Sharktopus: S-11 (50% shark, 50% octopus. 100% Deadly!) is a mutant military experiment gone wrong that escapes, unleashing a killing spree down the Mexican coast. Almost every montage of establishing shots are beyond naff, and look stolen from Joe Blogg’s home video camera. Despite a wacky premise, the story never goes anywhere interesting – and more disappointingly – it contains not a single original idea; ditto the script. The deaths are soft, and get very samey after the first few – splash splash, blood blood, scream scream… it just chugs along and after an hour I was dangerously low on interest. The only thing this has over most other b-movies is an insane level of skin on show; I wouldn’t doubt if this was the biggest employer of sexy extras in 2010, and a notable boost to the bikini industry sales figures – you’ve got to applaud the cinematographer for his efforts… Sharktopus is just like the title suggests; cheap, schlocky, and scraping the barrel for ideas – it’s crammed with bad acting (even for a B-movie), a high body count, buckets of blood and a dull, shirtless hero… so it ticks all of the boxes, yet its rigid adherence to the standard B-movie formula is what kills it off.

Score: 3/10

[Below is a tiny sample of the bikini gals that get a line – or scream]

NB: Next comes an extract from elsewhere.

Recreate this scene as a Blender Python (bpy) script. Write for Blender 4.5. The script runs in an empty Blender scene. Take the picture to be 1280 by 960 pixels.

Almost forgot about Sharktopus there

Corman’s World: Exploits of a Hollywood Rebel. What do Francis Ford Coppola, Sylvester Stallone, Jack Nicholson, Martin Scorsese, James Cameron, Dennis Hopper, Joe Dante, Robert De Niro, David Carradine, Pam Grier, and Ron Howard (to name but a few) all have in common? …give up? They all got their first break from one man; Roger Corman. Much like the majority of his movies, Corman’s career feels like fiction; as a story reader at 20th Century Fox he singled out the script for The Gunfighter, added some suggestions and got no credit for the film’s success, so he left the company in 1955 and self-funded his first movie – he hasn’t stopped working on films ever since. The biggest weapon in this film’s arsenal is Corman himself; he’s fascinating and a very watchable presence – intelligent, unassuming, genuine, happy, modest, energetic, amiable…  to be honest, I’d have been happy with a more in-depth 90 minute conversation. His relevance and importance through the decades is truly eye-opening, which is nicely contrasted with Corman’s penny-pinching / budget maximisation methods that have seen him direct and/or produce well over 300 movies and almost never make a loss. The doc does lose some steam and focus around the hour mark, and in patches it feels like a sugar-coated, rose-tinted fanboy piece, but they’re minor complaints. Corman’s World: Exploits of a Hollywood Rebel does a decent job of covering the highlights of an amazing +50 year career in 90 minutes, letting the audience know how his surname embodies an entire genre. Most importantly, I sat with a smile on my face for most of the runtime

Score: 8/10

The man. The Legend. Roger Corman. Doesn’t look like an exploitation master!